Seorang murid Shaykh ‘Abd al-Qadir bertanya, “Apabila makanan yang dikonsumsi seseorang bercampur antara yang haram dan yang halal (misalnya zat makanannya halal tetapi cara memperolehnya haram, pen.), sahkah sholat dan puasa orang itu?”

Shaykh ‘Abd al-Qadir menjawab, “Yang halal itu jelas, yang haram juga jelas. Syari’at telah menjelaskan semua itu, dan kita tunduk kepada ketentuan itu. Bila hatimu mengatakan kepadamu ‘tidak’, maka makanan itu haram. Bila ia mengatakan kepadamu ‘ya’, maka ia halal. Bila hatimu diam tidak berkata ‘ya’ dan tidak berkata ‘tidak’, maka ia syubhat. Bila engkau menghindari segala hal yang biasa dikonsumsi (padahal syubhat) dan engkau bersabar menanggung susahnya, itulah Qana’ah (merasa puas dengan rezeki seberapa pun yang Allah berikan). Engkau tahu, berapa banyak ketaatan, puasa, dan sholat dilakukan tetapi tidak membebani pelakunya. Yang dituntut darimu sebenarnya adalah hati yang bersih dari segala noda dan apa pun selain Allah.”

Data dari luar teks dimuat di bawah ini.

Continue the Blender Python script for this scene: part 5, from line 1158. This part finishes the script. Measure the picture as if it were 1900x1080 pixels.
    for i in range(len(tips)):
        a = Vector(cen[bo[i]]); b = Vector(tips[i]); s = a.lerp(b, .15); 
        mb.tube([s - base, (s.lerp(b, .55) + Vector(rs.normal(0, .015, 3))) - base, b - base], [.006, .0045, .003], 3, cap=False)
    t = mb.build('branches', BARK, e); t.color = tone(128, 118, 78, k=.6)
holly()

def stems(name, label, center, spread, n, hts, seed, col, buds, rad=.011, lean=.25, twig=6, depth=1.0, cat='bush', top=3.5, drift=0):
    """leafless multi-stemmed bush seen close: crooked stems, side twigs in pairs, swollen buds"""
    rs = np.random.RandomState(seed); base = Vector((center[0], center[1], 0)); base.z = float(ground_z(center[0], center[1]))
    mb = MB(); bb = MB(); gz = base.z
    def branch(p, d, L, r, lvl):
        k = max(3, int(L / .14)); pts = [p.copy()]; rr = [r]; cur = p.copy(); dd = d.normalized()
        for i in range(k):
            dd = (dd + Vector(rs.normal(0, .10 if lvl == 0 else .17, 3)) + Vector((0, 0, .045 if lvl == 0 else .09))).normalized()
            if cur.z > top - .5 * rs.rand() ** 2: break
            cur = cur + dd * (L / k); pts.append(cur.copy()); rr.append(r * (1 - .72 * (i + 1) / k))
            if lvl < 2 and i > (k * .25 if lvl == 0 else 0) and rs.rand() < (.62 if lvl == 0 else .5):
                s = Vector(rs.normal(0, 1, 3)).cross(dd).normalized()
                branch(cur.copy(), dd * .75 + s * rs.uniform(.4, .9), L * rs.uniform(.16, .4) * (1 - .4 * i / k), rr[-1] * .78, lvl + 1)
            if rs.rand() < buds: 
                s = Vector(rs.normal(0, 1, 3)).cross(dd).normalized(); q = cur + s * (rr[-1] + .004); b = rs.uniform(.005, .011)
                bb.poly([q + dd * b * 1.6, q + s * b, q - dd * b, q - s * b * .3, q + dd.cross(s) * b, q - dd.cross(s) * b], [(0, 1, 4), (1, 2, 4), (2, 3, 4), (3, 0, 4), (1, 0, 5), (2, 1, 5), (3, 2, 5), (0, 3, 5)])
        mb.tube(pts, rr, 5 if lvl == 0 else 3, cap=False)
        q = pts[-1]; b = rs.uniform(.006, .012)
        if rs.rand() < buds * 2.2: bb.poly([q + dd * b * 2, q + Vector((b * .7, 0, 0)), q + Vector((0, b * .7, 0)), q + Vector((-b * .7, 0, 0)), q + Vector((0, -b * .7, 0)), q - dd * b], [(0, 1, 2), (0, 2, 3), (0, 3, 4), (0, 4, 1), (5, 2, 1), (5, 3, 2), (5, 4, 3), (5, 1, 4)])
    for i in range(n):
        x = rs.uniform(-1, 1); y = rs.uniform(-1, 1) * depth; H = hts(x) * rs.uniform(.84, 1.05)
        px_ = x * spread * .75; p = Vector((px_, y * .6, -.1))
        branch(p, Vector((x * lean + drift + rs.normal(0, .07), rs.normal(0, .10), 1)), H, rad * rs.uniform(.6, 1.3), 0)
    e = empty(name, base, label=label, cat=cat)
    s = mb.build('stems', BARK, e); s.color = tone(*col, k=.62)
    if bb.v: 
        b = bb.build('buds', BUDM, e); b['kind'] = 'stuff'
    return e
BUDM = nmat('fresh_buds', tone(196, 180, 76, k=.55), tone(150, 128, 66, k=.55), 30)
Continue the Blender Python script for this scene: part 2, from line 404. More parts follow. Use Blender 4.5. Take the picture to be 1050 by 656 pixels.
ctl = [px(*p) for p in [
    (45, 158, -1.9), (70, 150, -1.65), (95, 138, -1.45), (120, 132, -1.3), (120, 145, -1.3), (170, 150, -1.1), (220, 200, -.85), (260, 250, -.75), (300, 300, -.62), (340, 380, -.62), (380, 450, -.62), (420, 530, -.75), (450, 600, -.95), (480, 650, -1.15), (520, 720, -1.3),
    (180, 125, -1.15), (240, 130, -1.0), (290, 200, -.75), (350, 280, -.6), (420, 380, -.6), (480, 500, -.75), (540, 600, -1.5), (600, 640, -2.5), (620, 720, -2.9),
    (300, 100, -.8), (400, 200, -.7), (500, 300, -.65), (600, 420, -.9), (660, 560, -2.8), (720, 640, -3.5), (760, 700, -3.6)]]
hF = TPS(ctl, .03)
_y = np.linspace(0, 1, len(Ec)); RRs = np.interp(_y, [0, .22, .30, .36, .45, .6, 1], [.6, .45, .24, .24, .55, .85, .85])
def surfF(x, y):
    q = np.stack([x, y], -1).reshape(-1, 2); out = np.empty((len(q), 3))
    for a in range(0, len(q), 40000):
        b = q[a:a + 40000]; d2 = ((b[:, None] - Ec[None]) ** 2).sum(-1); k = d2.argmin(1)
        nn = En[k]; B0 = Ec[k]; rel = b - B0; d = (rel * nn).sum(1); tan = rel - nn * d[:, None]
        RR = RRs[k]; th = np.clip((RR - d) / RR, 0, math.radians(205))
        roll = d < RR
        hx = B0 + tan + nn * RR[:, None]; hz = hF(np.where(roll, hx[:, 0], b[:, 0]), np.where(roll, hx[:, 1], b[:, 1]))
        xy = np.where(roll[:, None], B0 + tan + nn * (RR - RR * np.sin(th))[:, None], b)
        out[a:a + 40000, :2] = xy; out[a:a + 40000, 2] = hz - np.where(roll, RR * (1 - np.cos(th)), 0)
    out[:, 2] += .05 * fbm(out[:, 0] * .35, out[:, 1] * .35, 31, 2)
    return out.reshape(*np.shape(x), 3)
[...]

“Orang yang zuhud munafik, lahirnya tampak bersih, tetapi batinnya kotor. Pipinya tampak pucat, khusyuk hanya pada kedua bahunya, dan baju yang terbuat dari bulu domba melekat pada tubuhnya. Zuhudnya terletak pada kekikirannya dan batin yang tidak ingin memberi. Jiwanya selalu mengharapkan pujian dan enggan dikecam. Matanya nanar menatap milik orang lain karena berharap memilikinya.”

“Adapun orang yang arif (yang merupakan ahli waris para nabi) menerima langsung bagian Pengetahuan Ilahi dari Nabi sallallahu alayhi wassalam dan kemudian membagikan bagiannya kepada murid-muridnya. Ia guru besar di negerinya, namun juga siap mengerahkan segenap balatentaranya memerangi musuh (hawa nafsu). Sirnya bening. Hatinya bersih. Karena itu, ia mampu melihat hadrah Ilahiah (dengan pendekatan iman). Gelombang ilmu menelannya (sehingga tidak tampak menonjol), lautan dunia tidak dapat memenuhi hatinya, seluruh yang ada di tujuh lapis langit dan tujuh lapis bumi dan seluruh makhluk lainnya tidak berdaya menguasai hatinya (karena di dalam hatinya Allah ada). Itulah gambaran seorang arif dan zahid sejati.”